Friday, October 28, 2011

Staying Afloat Without a Paddle

As important as the quality of your writing is to freelancing, so should your financial base. Too many beginning writers only daydream about how wonderful it would be to strike out on their own and get paid for their writing. In order to stay afloat while freelancing, especially in the beginning while you’re opening markets and gathering clients, you must have money to pay your bills.

If you’ve ever bought a house, you know how careful you have to inspect it. Once you sign the sales agreement, you’re stuck with it, no matter what problems may arise. The same goes for severing the financial cord to your fill-time job. By doing thorough research and planning carefully, you’ll be able to concentrate on your writing and not have to worry about how you’re going to buy food or pay for heat and fuel for your car.

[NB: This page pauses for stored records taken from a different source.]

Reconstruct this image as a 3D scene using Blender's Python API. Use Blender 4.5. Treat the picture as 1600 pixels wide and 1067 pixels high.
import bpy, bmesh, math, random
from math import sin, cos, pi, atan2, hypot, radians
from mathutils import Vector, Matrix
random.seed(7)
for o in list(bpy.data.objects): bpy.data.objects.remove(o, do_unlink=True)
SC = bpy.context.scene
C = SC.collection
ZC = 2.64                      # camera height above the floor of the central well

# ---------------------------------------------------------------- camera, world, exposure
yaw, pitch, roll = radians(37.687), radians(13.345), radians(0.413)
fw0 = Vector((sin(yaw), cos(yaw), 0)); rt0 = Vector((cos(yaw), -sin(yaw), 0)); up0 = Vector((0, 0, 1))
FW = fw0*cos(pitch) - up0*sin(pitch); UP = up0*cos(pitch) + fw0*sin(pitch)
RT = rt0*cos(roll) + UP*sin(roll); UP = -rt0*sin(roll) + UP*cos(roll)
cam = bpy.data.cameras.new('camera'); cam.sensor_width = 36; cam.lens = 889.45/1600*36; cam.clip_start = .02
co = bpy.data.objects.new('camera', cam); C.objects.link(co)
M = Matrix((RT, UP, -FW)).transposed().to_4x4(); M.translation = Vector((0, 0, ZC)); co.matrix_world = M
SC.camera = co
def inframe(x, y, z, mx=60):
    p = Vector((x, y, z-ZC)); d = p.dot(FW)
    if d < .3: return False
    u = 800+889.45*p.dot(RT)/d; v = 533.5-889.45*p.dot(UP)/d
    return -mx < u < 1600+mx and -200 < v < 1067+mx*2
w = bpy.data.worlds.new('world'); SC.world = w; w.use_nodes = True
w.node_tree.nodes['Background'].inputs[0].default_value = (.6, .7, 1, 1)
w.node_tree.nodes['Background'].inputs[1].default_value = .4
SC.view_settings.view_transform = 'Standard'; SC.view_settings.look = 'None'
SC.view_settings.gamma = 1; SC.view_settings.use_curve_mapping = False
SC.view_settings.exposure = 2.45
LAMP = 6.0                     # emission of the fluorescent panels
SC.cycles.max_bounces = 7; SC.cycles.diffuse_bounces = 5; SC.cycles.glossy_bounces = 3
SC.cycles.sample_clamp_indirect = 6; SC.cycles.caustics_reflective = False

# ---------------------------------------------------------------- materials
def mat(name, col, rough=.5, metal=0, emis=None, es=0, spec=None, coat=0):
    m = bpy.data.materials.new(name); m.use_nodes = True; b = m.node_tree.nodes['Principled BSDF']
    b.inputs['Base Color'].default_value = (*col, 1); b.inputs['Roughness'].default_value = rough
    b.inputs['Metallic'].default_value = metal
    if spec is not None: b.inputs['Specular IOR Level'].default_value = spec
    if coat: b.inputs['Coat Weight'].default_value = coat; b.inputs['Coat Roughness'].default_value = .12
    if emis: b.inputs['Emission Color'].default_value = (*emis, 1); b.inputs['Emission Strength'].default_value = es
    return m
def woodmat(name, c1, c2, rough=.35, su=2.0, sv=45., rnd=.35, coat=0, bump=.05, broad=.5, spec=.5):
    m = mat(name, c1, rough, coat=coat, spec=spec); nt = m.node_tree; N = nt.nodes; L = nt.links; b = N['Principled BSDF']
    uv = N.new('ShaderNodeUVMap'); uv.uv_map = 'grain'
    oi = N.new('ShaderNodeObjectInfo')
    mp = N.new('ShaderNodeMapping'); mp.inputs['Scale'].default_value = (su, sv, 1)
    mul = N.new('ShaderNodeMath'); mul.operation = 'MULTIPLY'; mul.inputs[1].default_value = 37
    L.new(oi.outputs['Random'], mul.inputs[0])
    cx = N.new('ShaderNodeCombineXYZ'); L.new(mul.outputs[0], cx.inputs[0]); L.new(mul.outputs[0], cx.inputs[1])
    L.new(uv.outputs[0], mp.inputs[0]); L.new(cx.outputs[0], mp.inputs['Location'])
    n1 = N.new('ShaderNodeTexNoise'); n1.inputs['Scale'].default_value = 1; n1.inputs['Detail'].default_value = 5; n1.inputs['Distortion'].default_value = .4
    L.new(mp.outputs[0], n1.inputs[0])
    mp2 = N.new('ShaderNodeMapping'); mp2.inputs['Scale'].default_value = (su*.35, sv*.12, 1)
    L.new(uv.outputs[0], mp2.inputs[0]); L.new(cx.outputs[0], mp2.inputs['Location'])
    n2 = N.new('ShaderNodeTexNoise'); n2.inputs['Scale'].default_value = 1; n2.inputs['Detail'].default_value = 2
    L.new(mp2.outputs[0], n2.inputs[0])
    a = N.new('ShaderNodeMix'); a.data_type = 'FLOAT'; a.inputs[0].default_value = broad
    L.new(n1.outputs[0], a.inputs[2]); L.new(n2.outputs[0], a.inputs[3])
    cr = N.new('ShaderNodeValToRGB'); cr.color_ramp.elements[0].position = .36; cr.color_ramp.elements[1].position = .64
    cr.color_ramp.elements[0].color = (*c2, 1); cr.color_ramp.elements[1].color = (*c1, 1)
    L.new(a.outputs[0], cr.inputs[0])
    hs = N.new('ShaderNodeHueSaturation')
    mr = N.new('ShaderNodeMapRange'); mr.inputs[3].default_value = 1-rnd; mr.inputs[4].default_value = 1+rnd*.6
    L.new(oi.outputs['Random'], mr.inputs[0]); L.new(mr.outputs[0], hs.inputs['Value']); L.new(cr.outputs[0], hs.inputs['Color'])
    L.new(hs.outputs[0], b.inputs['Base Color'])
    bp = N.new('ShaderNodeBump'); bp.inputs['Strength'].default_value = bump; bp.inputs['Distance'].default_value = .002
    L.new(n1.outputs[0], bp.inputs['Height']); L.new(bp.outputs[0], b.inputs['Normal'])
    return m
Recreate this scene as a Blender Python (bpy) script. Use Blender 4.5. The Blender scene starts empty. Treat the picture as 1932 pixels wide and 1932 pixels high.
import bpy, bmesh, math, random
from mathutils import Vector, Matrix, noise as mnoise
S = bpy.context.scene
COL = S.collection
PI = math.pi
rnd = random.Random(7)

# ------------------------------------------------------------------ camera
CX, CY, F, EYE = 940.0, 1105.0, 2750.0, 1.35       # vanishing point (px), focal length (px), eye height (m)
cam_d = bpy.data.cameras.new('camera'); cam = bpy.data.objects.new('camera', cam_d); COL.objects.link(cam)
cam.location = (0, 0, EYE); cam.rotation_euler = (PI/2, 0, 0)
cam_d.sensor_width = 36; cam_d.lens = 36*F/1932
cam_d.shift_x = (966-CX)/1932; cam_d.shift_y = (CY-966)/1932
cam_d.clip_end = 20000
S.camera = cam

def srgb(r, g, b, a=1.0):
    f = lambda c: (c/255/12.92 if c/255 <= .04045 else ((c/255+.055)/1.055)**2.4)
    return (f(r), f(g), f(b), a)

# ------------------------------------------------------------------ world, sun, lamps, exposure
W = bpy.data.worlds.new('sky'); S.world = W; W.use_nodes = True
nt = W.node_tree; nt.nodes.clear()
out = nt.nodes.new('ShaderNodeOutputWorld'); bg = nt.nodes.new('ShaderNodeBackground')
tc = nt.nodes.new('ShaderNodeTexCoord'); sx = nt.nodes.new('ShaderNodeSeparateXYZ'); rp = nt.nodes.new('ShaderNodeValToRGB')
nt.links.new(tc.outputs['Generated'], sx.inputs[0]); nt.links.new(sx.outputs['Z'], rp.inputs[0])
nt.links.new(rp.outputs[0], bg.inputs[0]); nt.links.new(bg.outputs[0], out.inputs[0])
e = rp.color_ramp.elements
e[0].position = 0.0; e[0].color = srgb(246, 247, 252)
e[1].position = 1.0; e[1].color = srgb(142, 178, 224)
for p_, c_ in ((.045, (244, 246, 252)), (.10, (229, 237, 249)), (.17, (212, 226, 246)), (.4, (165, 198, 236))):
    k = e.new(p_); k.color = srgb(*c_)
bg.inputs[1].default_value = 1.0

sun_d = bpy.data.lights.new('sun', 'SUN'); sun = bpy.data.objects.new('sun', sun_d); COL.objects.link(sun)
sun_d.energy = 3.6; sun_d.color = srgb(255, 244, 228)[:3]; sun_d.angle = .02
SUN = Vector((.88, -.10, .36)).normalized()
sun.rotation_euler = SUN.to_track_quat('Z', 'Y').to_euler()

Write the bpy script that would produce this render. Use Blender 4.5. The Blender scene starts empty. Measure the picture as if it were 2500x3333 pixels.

When I began freelancing, I decided that if I had to work part-time at any point in my freelance career that I would only get a job at something related to what I was doing. I figured that if I working thinking and working with writing or any of the subjects I wrote about then I might also gain some knowledge or insights to help me in my writing. I wrote about travel and tourism, so I worked as a travel agent. I wrote about the Internet and technology, so I learned to design Web sites for small businesses. I even did public relations writing—I got plenty of press releases and learned to write good ones from them.

But the job that has offered me the most opportunities was teaching what I loved to do best—writing. No, I didn’t teach in public school or college. Over the years, I’ve taught continued education courses at a number of colleges and universities as well as community evening schools in my area. I knew that I really couldn’t write all day and all night, so I scheduled my classes during the evening hours. No course is longer than eight weeks and each session runs for two hours. I work as an independent contractor, thus setting my own schedule and creating and writing my own courses. Once a course is “in the bag,” I just have to reap the profits.

The experience I gained teaching writing courses propelled me into an even more lucrative sideline—business writing workshops. I earn more in a six-hour day doing this than writing two or three articles. But instead of presenting these workshop constantly, I’m selective and only do them occasionally.

Another sideline related to my course work is lecturing. I’ve amassed loads of information on a variety of subjects, as well as photographs of the same. I began assembling these into one-hour lectures that I present at retirement centers and at conferences. Again, once a lecture is all assembled, it’s easy to draw from my inventory and reap the profits.

When, do you ask, do I have time to write? Believe it or not, I have a lot of time because I set my own schedule. All my teaching venues know that if something comes up, I may need to cancel a class and make it up later. All have been very accommodating. Plus, I get all sorts of ideas when teaching others.

My Web design business kicks in when times are slow. It takes a lot to put a good site together, so I take on only one client at a time. The pay is usually worth it.

During the recent economic downturn, my ability to turn a profit with my other ventures has paid off handsomely. All of these ventures come under the umbrella of Bob Brooke Communications, my brand name and the company I created.